My father abhorred it and I secretly loved it (being open about one's
preferences in my teenage years was, to put it exceptionally mildly,
inadvisable). Of course its parent album was out of print despite only
having been released five years previously. I searched for it in vain
until I found a copy which cost nothing, exactly when I wasn't looking
for it (that is always how these things turn out).
"Hobo
Ho" is an artful studio reconstruction, or recutting, of something that
was allegedly so complex that Mingus' musicians couldn't get through it
in one take. Hence it was down to Teo Macero to manipulate the tapes,
re-edit, repeat key sections etc., much as he had done with Davis in
then-recent years. Records were records, rather than documented performances - as Mingus well knew, since he had used the same tactics on Black Saint And The Sinner Lady nine years previously.
So
the piece is artificial in execution, but beautiful in gut. Mingus'
bass riff sets the thing up, and then James Moody's tenor saxophone
comes in to play the bluesy melody. But sheets of low woodwind and
ascending brass then blow in like an incipient tornado, topped by
Kenton-esque trumpet squeals - the vendor will never sell any peanuts in
this weather - not all of which are tonal. The choreography here
is magnificent - solo bass riffs answered by sudden jump-backs from the
trumpets (we are definitely in a holy roller of a church assembly) and I
wish someone would still conceive a ballet to it - I'd say there's
quite a bit of Bernstein in here, but then again there was an awful lot
of Mingus in the West Side Story overture.
Like
a swinging Sisyphus, Moody's riff recurs over and over, eventually
joined by other, initially isolated voices - a gruff tuba (or tubas -
Howard Johnson and/or Bob Stewart and/or Jack Jeffers?), an insistent
low-end piano (Sir Roland Hanna), and a couple of jousting trumpets
offering their obbligati (Joe Wilder is the only credited trumpet
soloist here, but Lonnie Hillyer may be the second trumpeter we hear,
or it may even be two multitracked Wilders).
Then
the flood of horns and brass pours in, overlapping, disorientating, as
Moody does his best to ride the surf.
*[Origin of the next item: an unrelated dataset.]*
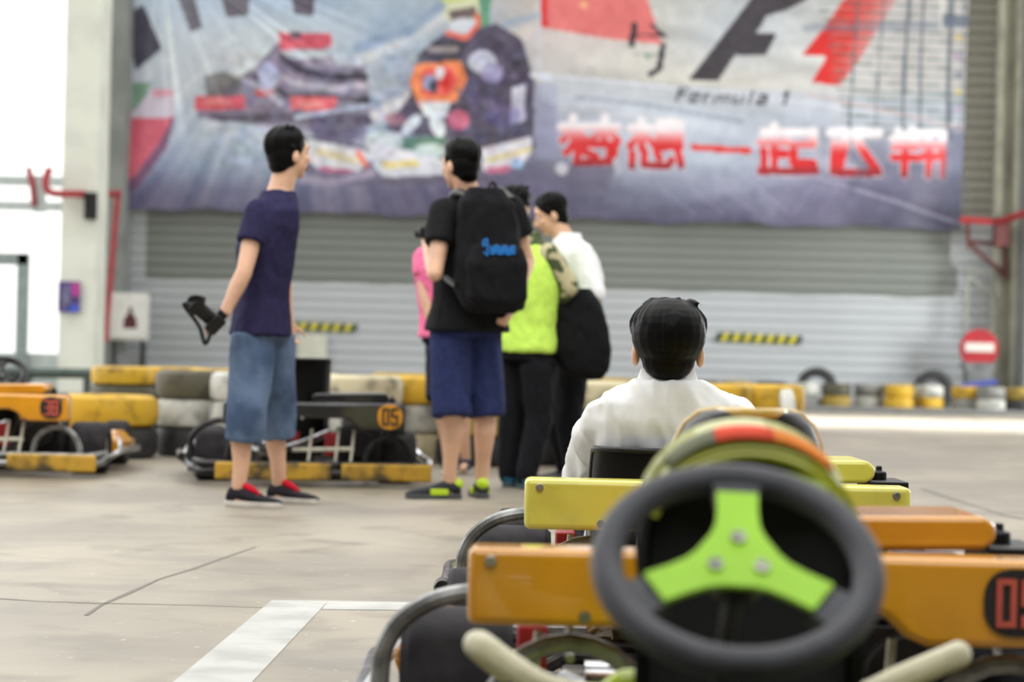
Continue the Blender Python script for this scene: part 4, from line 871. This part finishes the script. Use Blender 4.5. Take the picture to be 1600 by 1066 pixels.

Indeed there wasfor several years
some question about exactly who the featured tenorist was on "Hobo Ho";
originally it was insisted that Bobby Jones was the soloist, but Jones
himself said that it was James Moody, brought in for an unavailable
Illinois Jacquet - hence in the middle straight swing section, which
comes as a marvellous relief following several minutes of teeth-grinding
tension, the orchestra plays a transcription of the "Moody's Mood For
Love" solo rather than the "Flying Home" solo which had originally been
planned. Baritone (or baritones - Joe Temperley himself told me that he
played on the piece, but Danny Bank may also have been present) snarl(s)
like alligators.
Everything
keeps building up and up, and Moody does well to retain his unflappable
countenance, even when the piece is interrupted by the repeated
train-stuck-at-red-light slow dance section. It is this side of chaos
and that side of maximalist minimalism. It never quite veers out
of control, and as the final fade confirms, it could theoretically run
for ever. It was absolutely unreproducible in a real-life situation, as
absolutist in its staring-you-down way as George Martin's more ambitious
Beatle adventures. "Hobo Ho" lurks just beyond quite a lot of things.
Adjacent to its unlikely contemporary, Davis' On The Corner, and maybe that was the point.